Is The Share Price Full?

The broker considers Navitas large and competent enough to withstand increased government scrutiny of the various courses on offer and their eligibility for loans. Demand is expected to lift as weaker competitors fall by the wayside. The broker also believes the company has a good chance of lobbying for an amendment to the loan cap on nursing, a key employment growth area.

Morgan Stanley is pleased there is finally clear air ahead for Navitas. The debate for the broker now centres on the level of sustainable growth and the right multiple to pay for this growth. Guidance suggests growth levels are robust but the broker notes this also comes with a wider risk profile than existed in the past.

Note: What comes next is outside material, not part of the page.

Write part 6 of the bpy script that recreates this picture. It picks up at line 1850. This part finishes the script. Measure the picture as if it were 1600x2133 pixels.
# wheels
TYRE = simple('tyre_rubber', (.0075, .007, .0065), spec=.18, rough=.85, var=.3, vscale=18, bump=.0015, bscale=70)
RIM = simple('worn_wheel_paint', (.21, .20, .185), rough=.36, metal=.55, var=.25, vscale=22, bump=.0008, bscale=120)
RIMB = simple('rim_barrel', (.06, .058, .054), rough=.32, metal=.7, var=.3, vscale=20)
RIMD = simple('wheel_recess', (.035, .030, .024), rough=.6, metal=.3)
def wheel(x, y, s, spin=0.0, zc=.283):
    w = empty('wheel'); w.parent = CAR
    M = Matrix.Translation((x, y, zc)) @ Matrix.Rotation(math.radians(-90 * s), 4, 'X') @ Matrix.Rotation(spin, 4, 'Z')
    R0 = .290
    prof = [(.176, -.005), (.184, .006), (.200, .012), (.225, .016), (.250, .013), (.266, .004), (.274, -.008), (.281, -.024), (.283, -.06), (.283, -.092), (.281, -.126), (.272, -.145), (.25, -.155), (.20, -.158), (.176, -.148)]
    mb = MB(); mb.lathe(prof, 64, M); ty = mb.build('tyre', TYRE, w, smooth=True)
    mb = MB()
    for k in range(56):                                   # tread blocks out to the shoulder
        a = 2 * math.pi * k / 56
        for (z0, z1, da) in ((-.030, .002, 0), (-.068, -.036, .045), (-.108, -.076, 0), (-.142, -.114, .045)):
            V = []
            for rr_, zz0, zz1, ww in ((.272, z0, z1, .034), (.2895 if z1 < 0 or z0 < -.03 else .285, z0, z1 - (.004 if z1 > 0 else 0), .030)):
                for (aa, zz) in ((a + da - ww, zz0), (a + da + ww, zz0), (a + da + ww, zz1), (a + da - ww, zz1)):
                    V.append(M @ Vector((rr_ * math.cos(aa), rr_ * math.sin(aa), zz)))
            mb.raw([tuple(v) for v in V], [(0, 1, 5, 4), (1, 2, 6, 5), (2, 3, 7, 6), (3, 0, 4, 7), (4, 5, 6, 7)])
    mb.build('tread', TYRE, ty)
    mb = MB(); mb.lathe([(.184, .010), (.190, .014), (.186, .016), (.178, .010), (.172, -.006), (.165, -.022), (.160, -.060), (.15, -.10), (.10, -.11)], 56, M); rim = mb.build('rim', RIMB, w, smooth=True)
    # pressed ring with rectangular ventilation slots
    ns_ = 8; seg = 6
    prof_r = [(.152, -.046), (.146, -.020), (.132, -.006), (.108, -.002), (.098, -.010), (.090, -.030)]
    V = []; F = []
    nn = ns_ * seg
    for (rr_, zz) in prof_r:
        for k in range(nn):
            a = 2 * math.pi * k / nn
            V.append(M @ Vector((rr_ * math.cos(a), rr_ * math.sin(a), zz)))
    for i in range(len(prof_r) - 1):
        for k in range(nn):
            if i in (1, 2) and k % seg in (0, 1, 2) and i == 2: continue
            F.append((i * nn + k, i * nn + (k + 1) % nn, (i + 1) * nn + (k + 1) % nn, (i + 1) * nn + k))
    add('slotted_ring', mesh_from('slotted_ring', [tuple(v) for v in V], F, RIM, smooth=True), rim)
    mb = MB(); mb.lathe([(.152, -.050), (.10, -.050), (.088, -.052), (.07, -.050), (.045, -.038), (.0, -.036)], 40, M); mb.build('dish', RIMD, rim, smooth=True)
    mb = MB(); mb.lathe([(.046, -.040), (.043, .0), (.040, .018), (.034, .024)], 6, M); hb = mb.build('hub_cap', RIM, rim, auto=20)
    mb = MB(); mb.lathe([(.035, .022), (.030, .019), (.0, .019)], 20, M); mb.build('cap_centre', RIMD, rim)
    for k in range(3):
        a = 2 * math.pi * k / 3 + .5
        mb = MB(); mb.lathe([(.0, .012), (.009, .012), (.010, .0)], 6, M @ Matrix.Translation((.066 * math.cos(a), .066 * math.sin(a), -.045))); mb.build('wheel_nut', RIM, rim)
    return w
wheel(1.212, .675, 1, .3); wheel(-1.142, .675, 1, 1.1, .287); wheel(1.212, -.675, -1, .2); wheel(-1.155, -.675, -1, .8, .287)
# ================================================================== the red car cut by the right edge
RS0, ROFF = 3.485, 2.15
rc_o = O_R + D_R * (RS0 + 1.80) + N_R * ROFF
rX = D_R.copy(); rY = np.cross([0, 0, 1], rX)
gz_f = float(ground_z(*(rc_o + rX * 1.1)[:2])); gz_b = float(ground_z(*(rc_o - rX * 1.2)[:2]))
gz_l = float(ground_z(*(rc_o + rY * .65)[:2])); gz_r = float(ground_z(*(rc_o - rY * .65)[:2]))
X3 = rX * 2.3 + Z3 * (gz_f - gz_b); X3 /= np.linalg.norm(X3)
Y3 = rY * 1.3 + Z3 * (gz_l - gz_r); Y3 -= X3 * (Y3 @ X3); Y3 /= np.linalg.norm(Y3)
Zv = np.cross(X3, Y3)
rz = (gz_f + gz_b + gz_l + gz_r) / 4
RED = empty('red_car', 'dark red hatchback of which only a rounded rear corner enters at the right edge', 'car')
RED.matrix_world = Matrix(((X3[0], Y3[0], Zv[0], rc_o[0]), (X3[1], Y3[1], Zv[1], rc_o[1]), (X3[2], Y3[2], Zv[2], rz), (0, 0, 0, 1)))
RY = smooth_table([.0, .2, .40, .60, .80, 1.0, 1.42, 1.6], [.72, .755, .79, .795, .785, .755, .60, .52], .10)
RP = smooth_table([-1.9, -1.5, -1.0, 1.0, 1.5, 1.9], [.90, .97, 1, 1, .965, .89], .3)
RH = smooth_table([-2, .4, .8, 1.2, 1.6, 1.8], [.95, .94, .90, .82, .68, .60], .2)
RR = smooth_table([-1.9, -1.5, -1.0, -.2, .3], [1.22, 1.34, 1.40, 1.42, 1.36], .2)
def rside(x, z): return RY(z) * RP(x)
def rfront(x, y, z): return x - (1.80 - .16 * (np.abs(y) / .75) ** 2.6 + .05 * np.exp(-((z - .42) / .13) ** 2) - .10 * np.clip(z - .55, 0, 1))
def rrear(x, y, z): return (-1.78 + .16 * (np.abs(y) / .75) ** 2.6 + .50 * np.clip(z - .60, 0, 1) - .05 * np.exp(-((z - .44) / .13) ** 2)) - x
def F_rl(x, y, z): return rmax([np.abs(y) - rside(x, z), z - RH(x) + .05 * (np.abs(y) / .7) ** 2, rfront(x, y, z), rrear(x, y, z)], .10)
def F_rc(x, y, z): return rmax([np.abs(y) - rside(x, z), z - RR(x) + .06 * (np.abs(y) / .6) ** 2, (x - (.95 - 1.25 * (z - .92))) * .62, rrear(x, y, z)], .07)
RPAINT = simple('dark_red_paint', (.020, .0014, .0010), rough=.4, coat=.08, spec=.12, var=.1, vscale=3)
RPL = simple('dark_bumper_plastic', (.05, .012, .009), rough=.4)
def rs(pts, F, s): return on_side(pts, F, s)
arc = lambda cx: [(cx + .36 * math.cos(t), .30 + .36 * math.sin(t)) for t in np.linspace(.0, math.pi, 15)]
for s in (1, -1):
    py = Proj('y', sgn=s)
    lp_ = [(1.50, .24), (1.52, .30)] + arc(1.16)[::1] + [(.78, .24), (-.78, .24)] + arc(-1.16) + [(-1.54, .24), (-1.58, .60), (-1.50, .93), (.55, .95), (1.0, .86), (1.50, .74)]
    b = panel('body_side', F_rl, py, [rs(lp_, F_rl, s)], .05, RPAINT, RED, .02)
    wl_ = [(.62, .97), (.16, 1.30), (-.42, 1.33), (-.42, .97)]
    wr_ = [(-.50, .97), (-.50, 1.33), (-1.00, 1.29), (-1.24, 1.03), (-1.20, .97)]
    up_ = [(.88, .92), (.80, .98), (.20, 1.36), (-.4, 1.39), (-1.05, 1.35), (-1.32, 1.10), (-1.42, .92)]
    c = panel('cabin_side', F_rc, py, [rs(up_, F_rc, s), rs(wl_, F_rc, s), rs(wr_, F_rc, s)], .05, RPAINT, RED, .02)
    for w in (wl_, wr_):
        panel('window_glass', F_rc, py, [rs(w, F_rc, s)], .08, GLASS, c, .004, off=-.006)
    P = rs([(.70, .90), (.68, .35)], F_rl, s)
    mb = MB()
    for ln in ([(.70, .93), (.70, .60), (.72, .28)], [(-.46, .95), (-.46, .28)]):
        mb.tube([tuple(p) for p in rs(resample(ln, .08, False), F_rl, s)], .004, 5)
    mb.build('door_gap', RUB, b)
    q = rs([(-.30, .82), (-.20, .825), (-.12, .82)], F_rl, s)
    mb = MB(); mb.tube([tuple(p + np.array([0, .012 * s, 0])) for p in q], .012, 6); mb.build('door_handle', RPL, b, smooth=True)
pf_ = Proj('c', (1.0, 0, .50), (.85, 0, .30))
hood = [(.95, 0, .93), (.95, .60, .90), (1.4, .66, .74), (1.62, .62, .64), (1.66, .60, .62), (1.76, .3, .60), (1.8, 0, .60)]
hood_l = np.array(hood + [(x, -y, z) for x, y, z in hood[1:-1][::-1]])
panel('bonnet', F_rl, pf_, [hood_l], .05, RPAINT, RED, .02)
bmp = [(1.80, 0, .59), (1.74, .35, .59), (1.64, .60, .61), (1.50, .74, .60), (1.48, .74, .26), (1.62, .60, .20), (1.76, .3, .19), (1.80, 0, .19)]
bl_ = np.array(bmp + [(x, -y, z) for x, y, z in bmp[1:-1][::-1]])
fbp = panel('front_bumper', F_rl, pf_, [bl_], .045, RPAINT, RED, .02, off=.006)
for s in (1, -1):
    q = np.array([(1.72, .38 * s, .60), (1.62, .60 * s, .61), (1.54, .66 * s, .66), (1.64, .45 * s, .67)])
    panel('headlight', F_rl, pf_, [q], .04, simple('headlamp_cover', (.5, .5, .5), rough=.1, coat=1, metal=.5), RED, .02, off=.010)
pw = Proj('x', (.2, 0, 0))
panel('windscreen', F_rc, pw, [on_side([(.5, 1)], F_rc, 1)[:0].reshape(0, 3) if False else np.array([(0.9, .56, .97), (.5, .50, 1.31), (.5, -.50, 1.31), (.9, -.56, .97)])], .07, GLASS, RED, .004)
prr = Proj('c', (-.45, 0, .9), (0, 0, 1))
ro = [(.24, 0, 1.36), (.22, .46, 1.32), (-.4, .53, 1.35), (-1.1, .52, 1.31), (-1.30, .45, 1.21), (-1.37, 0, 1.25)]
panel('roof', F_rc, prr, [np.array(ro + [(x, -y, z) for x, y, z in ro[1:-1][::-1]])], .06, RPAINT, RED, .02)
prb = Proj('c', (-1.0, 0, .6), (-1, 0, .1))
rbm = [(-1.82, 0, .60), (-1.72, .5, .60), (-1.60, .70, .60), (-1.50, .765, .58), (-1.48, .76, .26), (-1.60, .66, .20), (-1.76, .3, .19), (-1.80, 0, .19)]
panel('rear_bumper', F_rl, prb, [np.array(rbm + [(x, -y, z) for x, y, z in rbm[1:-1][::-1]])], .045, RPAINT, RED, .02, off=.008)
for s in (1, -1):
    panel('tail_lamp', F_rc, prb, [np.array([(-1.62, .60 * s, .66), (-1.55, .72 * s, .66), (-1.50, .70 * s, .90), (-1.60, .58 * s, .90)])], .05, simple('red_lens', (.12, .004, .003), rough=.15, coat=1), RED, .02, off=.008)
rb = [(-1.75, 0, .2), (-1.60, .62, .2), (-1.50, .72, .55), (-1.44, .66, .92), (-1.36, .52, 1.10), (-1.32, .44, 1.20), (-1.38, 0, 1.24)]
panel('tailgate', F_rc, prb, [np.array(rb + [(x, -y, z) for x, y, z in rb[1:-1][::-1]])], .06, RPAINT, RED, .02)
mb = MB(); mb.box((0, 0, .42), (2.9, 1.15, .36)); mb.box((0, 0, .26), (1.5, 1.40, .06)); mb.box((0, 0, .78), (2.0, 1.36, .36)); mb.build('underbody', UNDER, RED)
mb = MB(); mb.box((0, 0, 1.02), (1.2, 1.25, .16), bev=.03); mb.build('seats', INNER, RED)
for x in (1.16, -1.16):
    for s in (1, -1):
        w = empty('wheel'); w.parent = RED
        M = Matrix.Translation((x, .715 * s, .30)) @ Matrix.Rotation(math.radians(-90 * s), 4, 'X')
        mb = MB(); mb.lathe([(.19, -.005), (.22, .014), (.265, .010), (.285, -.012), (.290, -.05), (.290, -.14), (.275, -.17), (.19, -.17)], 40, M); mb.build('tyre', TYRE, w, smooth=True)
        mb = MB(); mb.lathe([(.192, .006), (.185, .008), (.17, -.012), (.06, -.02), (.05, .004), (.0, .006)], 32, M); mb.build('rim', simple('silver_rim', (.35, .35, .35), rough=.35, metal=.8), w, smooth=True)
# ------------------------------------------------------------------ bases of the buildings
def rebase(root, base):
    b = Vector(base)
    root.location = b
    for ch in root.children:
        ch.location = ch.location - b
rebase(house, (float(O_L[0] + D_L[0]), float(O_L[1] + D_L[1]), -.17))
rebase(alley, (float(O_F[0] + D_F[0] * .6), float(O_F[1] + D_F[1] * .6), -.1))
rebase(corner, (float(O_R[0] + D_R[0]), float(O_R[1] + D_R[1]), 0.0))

Morgan Stanley believes the current price/earnings ratio of 20x on FY17 estimates, and 18x on FY18 estimates, is relatively full. Therefore, an Equal-weight recommendation is retained.

UBS upgrades to Buy from Neutral. With the transition from the loss of the Macquarie University contract largely completed, and the recent addition of another US college, the broker believes the market can renew its focus on the potential growth in earnings and the other attractive attributes of the stock. These include a high return on capital, strong cash flow conversion and a low-geared balance sheet.

FNArena's database contains two Buy and three Hold ratings. The consensus target is $5.03, suggesting 10.9% upside to the last share price. Targets range from $4.40 (Credit Suisse) to $5.30 (Deutsche Bank). The dividend yield on FY17 and FY18 estimates is 4.4% and 4.6% respectively.